École d’architecture
de la ville & des territoires
Paris-Est

Self-helped housing

    A project for six tiny houses and a food garden for Fabrik à Yoops Rouen

    “Erst kommt das Fressen, dann die Moral” (“First comes food, then morals” Berthold Brecht 1928)

    There are good reasons why this is a practical report and not a theoretical paper:

    DGJ Paysages has been working on social urban agriculture projects since 2012. In The Hague, we designed Zeehelden Community Garden in 2015 and the Greens in Westbroekpark in 2018 (DGJ Paysages 2025). Experienced in social entrepreneurship, we also work on commercial projects. However, the latter quite often do not lead to the commercial success of our design firm. In both Switzerland and France, we encountered a system that forces designers to reduce the quality of their work for public clients in order to keep budgets down in the face of rising project costs, inflation, increasing regulation and other constraints.

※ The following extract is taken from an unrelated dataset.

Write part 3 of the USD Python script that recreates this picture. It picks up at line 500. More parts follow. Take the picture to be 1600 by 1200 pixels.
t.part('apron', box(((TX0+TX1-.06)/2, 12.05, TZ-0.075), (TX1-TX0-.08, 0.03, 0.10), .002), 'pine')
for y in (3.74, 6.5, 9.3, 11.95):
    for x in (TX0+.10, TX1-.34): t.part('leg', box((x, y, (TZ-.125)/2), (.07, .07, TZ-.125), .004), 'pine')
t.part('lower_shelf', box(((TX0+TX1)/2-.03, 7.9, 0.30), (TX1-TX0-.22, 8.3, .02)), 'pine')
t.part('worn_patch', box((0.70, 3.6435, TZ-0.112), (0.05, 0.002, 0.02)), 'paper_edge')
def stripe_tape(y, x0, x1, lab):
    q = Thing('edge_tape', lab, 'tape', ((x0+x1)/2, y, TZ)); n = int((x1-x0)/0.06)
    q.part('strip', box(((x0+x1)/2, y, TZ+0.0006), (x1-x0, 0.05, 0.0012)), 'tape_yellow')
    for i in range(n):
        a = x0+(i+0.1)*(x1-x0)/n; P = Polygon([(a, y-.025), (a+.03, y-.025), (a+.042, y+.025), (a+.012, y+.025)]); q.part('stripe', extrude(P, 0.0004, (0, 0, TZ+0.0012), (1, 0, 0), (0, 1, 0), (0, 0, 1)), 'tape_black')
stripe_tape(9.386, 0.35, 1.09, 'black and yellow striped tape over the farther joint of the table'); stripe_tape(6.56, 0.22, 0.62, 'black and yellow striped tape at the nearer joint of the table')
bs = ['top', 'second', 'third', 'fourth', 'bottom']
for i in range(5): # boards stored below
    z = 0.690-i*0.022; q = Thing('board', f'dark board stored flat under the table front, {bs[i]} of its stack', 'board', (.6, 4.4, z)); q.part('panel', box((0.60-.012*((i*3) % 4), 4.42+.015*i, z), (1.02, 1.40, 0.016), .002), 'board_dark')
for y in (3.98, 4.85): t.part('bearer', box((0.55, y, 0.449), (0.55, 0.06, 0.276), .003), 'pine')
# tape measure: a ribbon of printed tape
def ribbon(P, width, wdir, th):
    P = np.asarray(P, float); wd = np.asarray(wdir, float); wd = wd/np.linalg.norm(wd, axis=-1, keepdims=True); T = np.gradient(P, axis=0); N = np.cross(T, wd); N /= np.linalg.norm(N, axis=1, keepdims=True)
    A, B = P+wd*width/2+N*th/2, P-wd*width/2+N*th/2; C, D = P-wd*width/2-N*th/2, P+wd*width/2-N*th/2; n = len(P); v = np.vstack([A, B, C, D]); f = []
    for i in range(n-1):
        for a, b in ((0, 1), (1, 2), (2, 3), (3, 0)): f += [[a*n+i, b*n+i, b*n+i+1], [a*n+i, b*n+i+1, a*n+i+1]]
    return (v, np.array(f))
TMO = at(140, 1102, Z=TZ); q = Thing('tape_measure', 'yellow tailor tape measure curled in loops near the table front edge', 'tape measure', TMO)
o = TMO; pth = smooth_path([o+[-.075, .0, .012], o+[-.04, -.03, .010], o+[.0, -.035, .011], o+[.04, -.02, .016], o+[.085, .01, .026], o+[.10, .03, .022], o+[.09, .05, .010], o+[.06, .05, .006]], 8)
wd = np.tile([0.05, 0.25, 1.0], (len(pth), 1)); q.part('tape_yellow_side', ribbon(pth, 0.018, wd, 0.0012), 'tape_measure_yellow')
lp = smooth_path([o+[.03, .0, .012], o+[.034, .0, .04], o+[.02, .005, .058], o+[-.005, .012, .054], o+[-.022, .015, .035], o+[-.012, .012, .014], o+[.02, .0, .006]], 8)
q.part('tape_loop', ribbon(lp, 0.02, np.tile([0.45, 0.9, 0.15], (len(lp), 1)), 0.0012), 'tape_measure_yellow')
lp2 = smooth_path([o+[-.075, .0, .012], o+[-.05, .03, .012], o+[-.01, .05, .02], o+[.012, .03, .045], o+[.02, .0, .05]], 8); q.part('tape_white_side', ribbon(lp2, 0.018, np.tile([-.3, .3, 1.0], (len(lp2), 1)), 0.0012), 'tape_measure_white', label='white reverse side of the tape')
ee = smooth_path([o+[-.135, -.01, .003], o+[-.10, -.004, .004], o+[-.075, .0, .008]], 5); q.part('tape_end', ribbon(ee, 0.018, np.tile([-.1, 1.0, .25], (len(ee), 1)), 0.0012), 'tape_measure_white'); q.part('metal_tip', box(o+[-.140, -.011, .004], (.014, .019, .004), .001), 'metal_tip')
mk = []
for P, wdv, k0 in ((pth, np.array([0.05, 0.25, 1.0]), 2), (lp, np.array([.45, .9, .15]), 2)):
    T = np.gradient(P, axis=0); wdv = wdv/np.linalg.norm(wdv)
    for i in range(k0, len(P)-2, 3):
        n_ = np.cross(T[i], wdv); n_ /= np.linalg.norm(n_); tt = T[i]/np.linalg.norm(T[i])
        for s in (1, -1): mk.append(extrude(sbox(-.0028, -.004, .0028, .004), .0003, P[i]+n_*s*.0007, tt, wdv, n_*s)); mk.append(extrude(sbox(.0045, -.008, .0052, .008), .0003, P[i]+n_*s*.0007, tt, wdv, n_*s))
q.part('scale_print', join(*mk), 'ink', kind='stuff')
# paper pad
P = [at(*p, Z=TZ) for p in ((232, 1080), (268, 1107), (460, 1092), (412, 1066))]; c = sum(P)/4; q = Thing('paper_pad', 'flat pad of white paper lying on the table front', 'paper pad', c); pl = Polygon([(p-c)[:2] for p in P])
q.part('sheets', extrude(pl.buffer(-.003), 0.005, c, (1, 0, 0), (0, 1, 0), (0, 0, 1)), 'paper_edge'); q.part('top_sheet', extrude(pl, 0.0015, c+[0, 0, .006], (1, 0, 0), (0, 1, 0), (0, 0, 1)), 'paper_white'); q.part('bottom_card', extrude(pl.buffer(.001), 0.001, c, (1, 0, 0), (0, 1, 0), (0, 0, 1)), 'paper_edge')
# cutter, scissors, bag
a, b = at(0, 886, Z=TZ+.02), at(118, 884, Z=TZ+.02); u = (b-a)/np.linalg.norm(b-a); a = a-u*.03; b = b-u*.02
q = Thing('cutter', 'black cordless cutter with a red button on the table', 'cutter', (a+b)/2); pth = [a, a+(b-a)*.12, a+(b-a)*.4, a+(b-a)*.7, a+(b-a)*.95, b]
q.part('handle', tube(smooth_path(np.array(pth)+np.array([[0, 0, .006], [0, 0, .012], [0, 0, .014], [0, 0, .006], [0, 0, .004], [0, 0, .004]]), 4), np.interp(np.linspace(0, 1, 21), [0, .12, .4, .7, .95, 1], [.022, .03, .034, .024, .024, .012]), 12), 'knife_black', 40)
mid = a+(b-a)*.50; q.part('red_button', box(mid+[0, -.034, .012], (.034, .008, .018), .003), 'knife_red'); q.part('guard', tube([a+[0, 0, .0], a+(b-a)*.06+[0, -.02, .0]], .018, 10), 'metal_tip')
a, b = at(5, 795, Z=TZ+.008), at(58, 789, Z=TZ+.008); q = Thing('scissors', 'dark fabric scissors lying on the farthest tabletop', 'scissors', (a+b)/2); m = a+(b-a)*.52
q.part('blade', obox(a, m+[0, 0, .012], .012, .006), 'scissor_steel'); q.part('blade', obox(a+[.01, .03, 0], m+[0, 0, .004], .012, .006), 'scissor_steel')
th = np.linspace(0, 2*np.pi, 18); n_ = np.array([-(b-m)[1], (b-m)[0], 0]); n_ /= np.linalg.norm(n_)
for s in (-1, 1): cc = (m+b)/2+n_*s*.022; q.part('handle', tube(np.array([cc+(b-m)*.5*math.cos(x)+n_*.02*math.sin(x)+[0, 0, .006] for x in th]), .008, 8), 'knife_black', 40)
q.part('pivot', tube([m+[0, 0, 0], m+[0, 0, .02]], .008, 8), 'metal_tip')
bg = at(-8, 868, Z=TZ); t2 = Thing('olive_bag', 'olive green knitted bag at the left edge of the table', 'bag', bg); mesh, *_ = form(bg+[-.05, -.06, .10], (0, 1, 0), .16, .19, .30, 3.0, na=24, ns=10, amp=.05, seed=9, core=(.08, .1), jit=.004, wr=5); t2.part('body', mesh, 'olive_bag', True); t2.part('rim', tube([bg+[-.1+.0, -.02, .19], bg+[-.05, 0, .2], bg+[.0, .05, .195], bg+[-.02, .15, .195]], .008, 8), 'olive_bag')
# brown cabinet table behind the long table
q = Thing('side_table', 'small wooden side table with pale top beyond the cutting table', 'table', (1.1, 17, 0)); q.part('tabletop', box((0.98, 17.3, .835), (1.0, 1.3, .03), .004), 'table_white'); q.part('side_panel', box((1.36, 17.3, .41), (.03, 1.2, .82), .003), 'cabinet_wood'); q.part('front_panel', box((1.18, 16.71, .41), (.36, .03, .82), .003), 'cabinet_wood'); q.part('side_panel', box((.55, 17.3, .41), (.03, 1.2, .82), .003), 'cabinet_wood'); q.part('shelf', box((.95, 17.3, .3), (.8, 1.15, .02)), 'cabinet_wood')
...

    Recently DGJ Paysages decided to select projects more effectively to align with our goals : Climate, Biodiversity and Inclusion. To see how others achieve such goals, we visited Change Now in Paris in April 2025 : "the largest event of solutions for the planet". At the fair, we met Franck Renaudin & his team, a social entrepreneur in Normandy since 2020 (Carrére 2025). Their Fabrik à Yoops provides emergency housing in the Rouen metropolitan area. The inhabitants rent these tiny houses without land cost, while they would not meet the minimum requirements for social housing.

    The Fabrik a Yoops model is simple and effective: the association primarily helps people to reintegrate into social life by providing them with a fixed place to rest, meals, assistance with paperwork and job applications, community learning opportunities, and access to washing facilities. This social work is highly efficient given its small facilities: around 500 people have been reintegrated in 2024 at the site in an abandoned hangar in Rouen.

    A small number find employment in the association's social entrepreneurial construction workshop next door. There, they build low-cost houses of about 15 m² for around 40,000 euros, meeting local energy and comfort norms. These houses are financed by sponsors who can offset their investment against tax with a fixed return rate.

    When the SNCF gave a away a 14 year land lease for 6 houses only few minutes walking distance they wonderd who’s drawing up the garden? DGJ did not need long to negotiate the design job in Rouen.

    Is this agroecological urbanism? Yes and no. Yes, because DGJ Paysages will provide an urban garden for growing food and a space for neighbours to share. But no, because there was no urban theory involved. Our role here is simply to provide practical help. We draw up plans for houses that are already in the final production stage for a permit. We provide basic urban planning advice, such as orienting larger windows towards the sun and communal spaces and smaller ones towards noise and shade. We organise public and private spaces, distances, insights, communal areas for the group and areas for neighbours. Revised plans include an easy-to-maintain food garden based partially on permaculture principles.

    Design theory and ethics are not particularly helpful for people living in the street. However, once the basic needs have been met, we can consider theory. Perhaps we should ask ourselves how much urban theory or regulation can help. Are practical solutions not much more efficient?

    Daniel Jauslin is a landscape architect, educator and researcher with a PhD. He is the founding director of
    DGJ Paysages in Switzerland and France and DGJ Architektur in Germany. Having trained in architecture and urbanism at ETH Zurich, he has 25 years of international experience in design, teaching and research, working on projects ranging from public furniture and gardens to regional landscapes and infrastructures.

    As project manager at West 8 in the Netherlands, he led designs including the Red Amsterdam Footbridges in 1998 and the Expo.02 Park in Yverdon-les-Bains in 2002. With DGJ since 1999, he has co-authored over 300 projects, including 30 completed works and 25 competition wins.

    He has taught landscape design at TU Delft and Wageningen University and is currently a lecturer and international director at ENSP Versailles & Marseille. His research explores architectural and landscape strategies for the Anthropocene, including his PhD, 'Landscape Strategies in Architecture' (TU Delft, 2019), and the related exhibition If Buildings Were Landscapes... (in Zurich, Paris and Delft, 2020–2022). With DGJ Paysages he has also co-founded two community gardens in the Netherlands and a cycling planning network in France.